Short problem: Don't include pictures. Quote the lines below from the first through the line that contains "SC.camera = cam".

#### Information shown

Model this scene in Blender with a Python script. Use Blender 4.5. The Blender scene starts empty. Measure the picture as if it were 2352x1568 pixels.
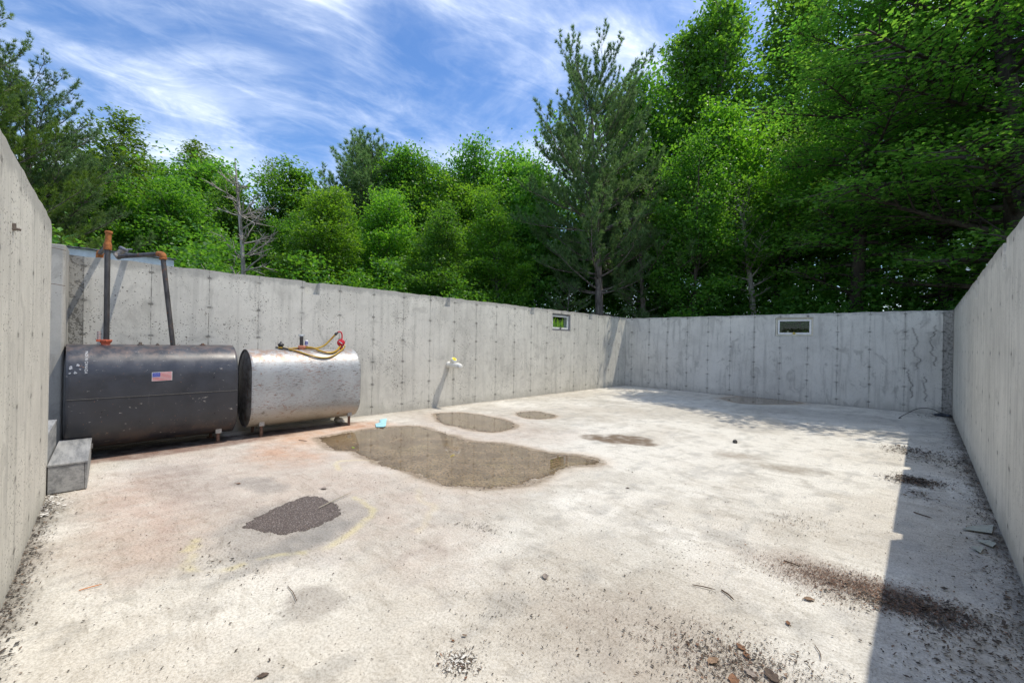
import bpy, bmesh, math, random
import numpy as np
from mathutils import Vector, Matrix

random.seed(7)
RNG = np.random.default_rng(7)
SC = bpy.context.scene
C = SC.collection
R = math.radians

# ------------------------------------------------------------------ camera
EYE = Vector((0, 0, 1.43)); YAW = R(43.7); ROLL = R(1.15)
fw = Vector((-math.sin(YAW), math.cos(YAW), 0)); rt = Vector((math.cos(YAW), math.sin(YAW), 0)); upv = Vector((0, 0, 1))
cr = rt*math.cos(ROLL)+upv*math.sin(ROLL); cu = -rt*math.sin(ROLL)+upv*math.cos(ROLL)
cd = bpy.data.cameras.new('camera'); cam = bpy.data.objects.new('camera', cd); C.objects.link(cam)
cd.lens = 36*991.6/2352; cd.sensor_width = 36; cd.clip_start = 0.05; cd.clip_end = 2000
m = Matrix((cr, cu, -fw)).transposed().to_4x4(); m.translation = EYE
cam.matrix_world = m
SC.camera = cam

# ------------------------------------------------------------------ light
SX, SY = 0.268, 0.375                     # sun offset per metre of height
SD = Vector((SX, SY, 1)).normalized()
SUN_E = math.asin(SD.z); SUN_A = math.atan2(SX, SY)
w = bpy.data.worlds.new('World'); SC.world = w; w.use_nodes = True
nt = w.node_tree; nt.nodes.clear()
def wn(t, **k):
    n = nt.nodes.new(t)
    for a, b in k.items(): setattr(n, a, b)
    return n
sky = wn('ShaderNodeTexSky', sky_type='NISHITA', sun_disc=False, sun_elevation=SUN_E, sun_rotation=SUN_A,
         altitude=100, air_density=1.0, dust_density=0.4, ozone_density=3.0)
hs = wn('ShaderNodeHueSaturation'); hs.inputs['Saturation'].default_value = 1.18; hs.inputs['Hue'].default_value = 0.505; hs.inputs['Value'].default_value = 0.82
geo = wn('ShaderNodeTexCoord')
sep = wn('ShaderNodeSeparateXYZ'); nt.links.new(geo.outputs['Generated'], sep.inputs[0])
def wm(op, a, b=None, c=None):
    n = wn('ShaderNodeMath', operation=op)
    for i, v in enumerate((a, b, c)):
        if v is None: continue
        if isinstance(v, (int, float)): n.inputs[i].default_value = v
        else: nt.links.new(v, n.inputs[i])
    return n.outputs[0]
zz = wm('MAXIMUM', wm('ADD', sep.outputs[2], 0.12), 0.05)
cx = wm('DIVIDE', sep.outputs[0], zz); cy = wm('DIVIDE', sep.outputs[1], zz)
comb = wn('ShaderNodeCombineXYZ'); nt.links.new(cx, comb.inputs[0]); nt.links.new(cy, comb.inputs[1])
def cloud(rot, scale, loc, nscale, detail, rough, dist, lo, hi):
    m0 = wn('ShaderNodeMapping'); m0.inputs['Rotation'].default_value = (0, 0, -rot); nt.links.new(comb.outputs[0], m0.inputs[0])
    mp = wn('ShaderNodeMapping'); mp.inputs['Scale'].default_value = scale; mp.inputs['Location'].default_value = loc
    nt.links.new(m0.outputs[0], mp.inputs[0])
    no = wn('ShaderNodeTexNoise'); no.inputs['Scale'].default_value = nscale; no.inputs['Detail'].default_value = detail
    no.inputs['Roughness'].default_value = rough; no.inputs['Distortion'].default_value = dist
    nt.links.new(mp.outputs[0], no.inputs[0])
    mr = wn('ShaderNodeMapRange', interpolation_type='SMOOTHSTEP'); mr.inputs[1].default_value = lo; mr.inputs[2].default_value = hi
    nt.links.new(no.outputs[0], mr.inputs[0]); return mr.outputs[0]
c1 = cloud(R(86), (0.62, 1.05, 1), (2.3, 0.4, 0), 1.5, 10, 0.60, 0.7, 0.34, 0.72)
c2 = cloud(R(80), (1.0, 2.0, 1), (0.2, 1.4, 0), 3.6, 10, 0.66, 0.9, 0.40, 0.72)
cf = wm('MINIMUM', wm('ADD', wm('MULTIPLY', c1, 0.55), wm('MULTIPLY', wm('MULTIPLY', c2, 0.40), wm('ADD', c1, 0.25))), 0.80)
mx = wn('ShaderNodeMix', data_type='RGBA'); nt.links.new(cf, mx.inputs[0])
nt.links.new(sky.outputs[0], hs.inputs['Color']); nt.links.new(hs.outputs[0], mx.inputs[6])
CLOUD = 5.7
mx.inputs[7].default_value = (CLOUD*0.90, CLOUD*0.97, CLOUD*1.08, 1)
bg = wn('ShaderNodeBackground'); bg.inputs[1].default_value = 0.15
nt.links.new(mx.outputs[2], bg.inputs[0])
wo = wn('ShaderNodeOutputWorld'); nt.links.new(bg.outputs[0], wo.inputs[0])

sl = bpy.data.lights.new('sun', 'SUN'); sl.energy = 2.4; sl.angle = R(0.5); sl.color = (1.0, 0.93, 0.80)
sun = bpy.data.objects.new('sun', sl); C.objects.link(sun)
sun.rotation_euler = (-SD).to_track_quat('-Z', 'Y').to_euler(); sun.location = (4, 5, 30)
SC.view_settings.view_transform = 'Standard'; SC.view_settings.look = 'None'
SC.view_settings.exposure = 0.75; SC.view_settings.gamma = 1
SC.cycles.max_bounces = 8; SC.cycles.diffuse_bounces = 6; SC.cycles.transmission_bounces = 6; SC.cycles.transparent_max_bounces = 8

# ------------------------------------------------------------------ material helper
class Mat:
    def __init__(s, name, rough=0.8, metal=0.0, color=(0.5, 0.5, 0.5)):
        s.m = bpy.data.materials.new(name); s.m.use_nodes = True; s.t = s.m.node_tree
        s.b = s.t.nodes['Principled BSDF']; s.out = s.t.nodes['Material Output']
        s.b.inputs['Roughness'].default_value = rough; s.b.inputs['Metallic'].default_value = metal
        s.b.inputs['Base Color'].default_value = (*color, 1)
        s.tc = s.n('ShaderNodeTexCoord')
    def n(s, t, **k):
        n = s.t.nodes.new(t)
        for a, b in k.items(): setattr(n, a, b)
        return n
    def l(s, a, b): s.t.links.new(a, b)
    def set(s, sock, v):
        if hasattr(v, 'is_output') or isinstance(v, bpy.types.NodeSocket): s.l(v, sock)
        elif isinstance(v, (tuple, list)) and len(v) == 3 and sock.type == 'RGBA': sock.default_value = (*v, 1)
        else: sock.default_value = v
    def math(s, op, a, b=0.0, c=0.0, clamp=False):
        n = s.n('ShaderNodeMath', operation=op, use_clamp=clamp)
        for i, v in enumerate((a, b, c)): s.set(n.inputs[i], v)
        return n.outputs[0]
    def mapping(s, src, scale=(1, 1, 1), loc=(0, 0, 0), rot=(0, 0, 0)):
        n = s.n('ShaderNodeMapping'); s.l(src, n.inputs[0]); n.inputs['Scale'].default_value = scale
        n.inputs['Location'].default_value = loc; n.inputs['Rotation'].default_value = rot; return n.outputs[0]
    def noise(s, scale, detail=4, rough=0.55, vec=None, dist=0.0):
        n = s.n('ShaderNodeTexNoise'); n.inputs['Scale'].default_value = scale; n.inputs['Detail'].default_value = detail
        n.inputs['Roughness'].default_value = rough; n.inputs['Distortion'].default_value = dist
        s.l(vec if vec is not None else s.tc.outputs['Object'], n.inputs[0]); return n.outputs[0]
    def rng(s, v, a, b, c=0.0, d=1.0, smooth=True):
        n = s.n('ShaderNodeMapRange', interpolation_type='SMOOTHSTEP' if smooth else 'LINEAR')
        s.set(n.inputs[0], v)
        for i, x in enumerate((a, b, c, d)): n.inputs[i+1].default_value = x
        return n.outputs[0]
    def mix(s, f, a, b, mode='MIX'):
        n = s.n('ShaderNodeMix', data_type='RGBA', blend_type=mode)
        s.set(n.inputs[0], f); s.set(n.inputs[6], a); s.set(n.inputs[7], b); return n.outputs[2]
    def voro(s, scale, vec=None, feature='F1', rnd=1.0):
        n = s.n('ShaderNodeTexVoronoi', feature=feature); n.inputs['Scale'].default_value = scale
        n.inputs['Randomness'].default_value = rnd
        s.l(vec if vec is not None else s.tc.outputs['Object'], n.inputs[0]); return n
    def bump(s, h, strength=0.5, dist=0.01, normal=None):
        n = s.n('ShaderNodeBump'); n.inputs['Strength'].default_value = strength; n.inputs['Distance'].default_value = dist
        s.l(h, n.inputs['Height'])
        if normal is not None: s.l(normal, n.inputs['Normal'])
        s.l(n.outputs[0], s.b.inputs['Normal']); return n.outputs[0]
    def color(s, c): s.set(s.b.inputs['Base Color'], c)
    def rough(s, c): s.set(s.b.inputs['Roughness'], c)

def simple(name, color, rough=0.6, metal=0.0, var=0.12, scale=30, bump=0.0):
    M = Mat(name, rough, metal)
    f = M.noise(scale, 5, 0.6)
    c = M.mix(M.rng(f, 0.3, 0.7), tuple(x*(1-var) for x in color), tuple(min(1, x*(1+var)) for x in color))
    M.color(c)
    if bump: M.bump(f, bump, 0.003)
    return M.m

# ------------------------------------------------------------------ mesh helpers
def link(o, parent=None):
    C.objects.link(o)
    if parent is not None:
        o.parent = parent
    return o
def tag(o, label=None, cat=None, group=None, kind=None):
    if label: o['label'] = label
    if cat: o['category'] = cat
    if group: o['group'] = group
    if kind: o['kind'] = kind
    return o
def empty(name, loc=(0, 0, 0), rz=0):
    o = bpy.data.objects.new(name, None); C.objects.link(o); o.location = loc; o.rotation_euler[2] = rz
    o.empty_display_size = 0.1; return o
def arr_mesh(name, V, F, mats, matidx=None, smooth=False):
    V = np.asarray(V, np.float32); F = np.asarray(F, np.int32); k = F.shape[1]
    me = bpy.data.meshes.new(name)
    me.vertices.add(len(V)); me.vertices.foreach_set('co', V.ravel())
    me.loops.add(F.size); me.loops.foreach_set('vertex_index', F.ravel())
    me.polygons.add(len(F)); me.polygons.foreach_set('loop_start', np.arange(0, F.size, k, dtype=np.int32))
    me.polygons.foreach_set('loop_total', np.full(len(F), k, np.int32))
    if matidx is not None: me.polygons.foreach_set('material_index', np.asarray(matidx, np.int32))
    me.polygons.foreach_set('use_smooth', np.full(len(F), smooth))
    for m_ in mats: me.materials.append(m_)
    me.update(calc_edges=True); return me

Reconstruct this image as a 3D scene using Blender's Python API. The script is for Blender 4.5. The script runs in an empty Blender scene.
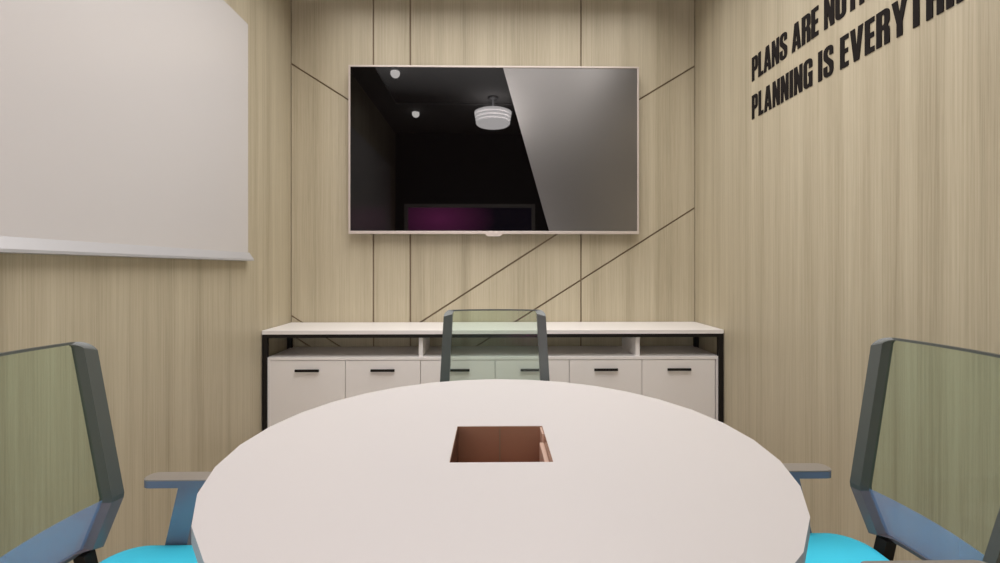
import bpy, bmesh, math, random
from mathutils import Vector, Matrix
random.seed(4)
FZ = -.05                                   # floor level
S = bpy.context.scene
COL = S.collection
R = math.radians

# ------------------------------------------------------------------ helpers
def link(name, bm, mat, parent=None, smooth=False):
    bmesh.ops.recalc_face_normals(bm, faces=bm.faces[:])
    me = bpy.data.meshes.new(name); bm.to_mesh(me); bm.free()
    if smooth:
        for p in me.polygons: p.use_smooth = True
    o = bpy.data.objects.new(name, me); COL.objects.link(o)
    if mat: me.materials.append(mat)
    if parent: o.parent = parent
    return o
def tag(o, label, cat, group=None):
    o['label'] = label; o['category'] = cat
    if group: o['group'] = group
    return o
def thing(name, label, cat, loc=(0, 0, 0), rz=0, group=None):
    o = bpy.data.objects.new(name, None); COL.objects.link(o)
    o.empty_display_size = .1
    o.location = loc; o.rotation_euler = (0, 0, rz)
    return tag(o, label, cat, group)
def struct(name, bm, mat):
    o = link(name, bm, mat); o['kind'] = 'structure'; return o
def box(bm, x0, x1, y0, y1, z0, z1, bev=0.0, seg=2):
    r = bmesh.ops.create_cube(bm, size=1)
    vs = r['verts']
    for v in vs:
        v.co = Vector(((x0+x1)/2 + v.co.x*(x1-x0), (y0+y1)/2 + v.co.y*(y1-y0), (z0+z1)/2 + v.co.z*(z1-z0)))
    if bev > 0:
        es = {e for v in vs for e in v.link_edges}
        bmesh.ops.bevel(bm, geom=list(es), offset=bev, segments=seg, affect='EDGES', profile=.5)
    return bm
def bxm(*a, **k): return box(bmesh.new(), *a, **k)
def lathe(bm, prof, c=(0, 0, 0), n=32):
    rings = []
    for r, z in prof:
        rings.append([bm.verts.new((c[0]+r*math.cos(2*math.pi*i/n), c[1]+r*math.sin(2*math.pi*i/n), c[2]+z)) for i in range(n)])
    for a, b in zip(rings, rings[1:]):
        for i in range(n):
            bm.faces.new((a[i], a[(i+1) % n], b[(i+1) % n], b[i]))
    bm.faces.new(rings[0]); bm.faces.new(rings[-1])
    return bm
def prism(bm, pts, axis, a, b):
    """polygon pts (2D) extruded along axis between a and b"""
    def P(p, t):
        if axis == 'x': return (t, p[0], p[1])
        if axis == 'y': return (p[0], t, p[1])
        return (p[0], p[1], t)
    A = [bm.verts.new(P(p, a)) for p in pts]; B = [bm.verts.new(P(p, b)) for p in pts]
    n = len(pts)
    bm.faces.new(A); bm.faces.new(B[::-1])
    for i in range(n): bm.faces.new((A[i], A[(i+1) % n], B[(i+1) % n], B[i]))
    return bm
def hexa(bm, lo, hi):
    """loft between two quads (4 points each)"""
    A = [bm.verts.new(p) for p in lo]; B = [bm.verts.new(p) for p in hi]
    bm.faces.new(A); bm.faces.new(B[::-1])
    for i in range(4): bm.faces.new((A[i], A[(i+1) % 4], B[(i+1) % 4], B[i]))
    return bm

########

Task solution:
Model this scene in Blender with a Python script. Use Blender 4.5. The Blender scene starts empty. Measure the picture as if it were 2352x1568 pixels.
import bpy, bmesh, math, random
import numpy as np
from mathutils import Vector, Matrix

random.seed(7)
RNG = np.random.default_rng(7)
SC = bpy.context.scene
C = SC.collection
R = math.radians

# ------------------------------------------------------------------ camera
EYE = Vector((0, 0, 1.43)); YAW = R(43.7); ROLL = R(1.15)
fw = Vector((-math.sin(YAW), math.cos(YAW), 0)); rt = Vector((math.cos(YAW), math.sin(YAW), 0)); upv = Vector((0, 0, 1))
cr = rt*math.cos(ROLL)+upv*math.sin(ROLL); cu = -rt*math.sin(ROLL)+upv*math.cos(ROLL)
cd = bpy.data.cameras.new('camera'); cam = bpy.data.objects.new('camera', cd); C.objects.link(cam)
cd.lens = 36*991.6/2352; cd.sensor_width = 36; cd.clip_start = 0.05; cd.clip_end = 2000
m = Matrix((cr, cu, -fw)).transposed().to_4x4(); m.translation = EYE
cam.matrix_world = m
SC.camera = cam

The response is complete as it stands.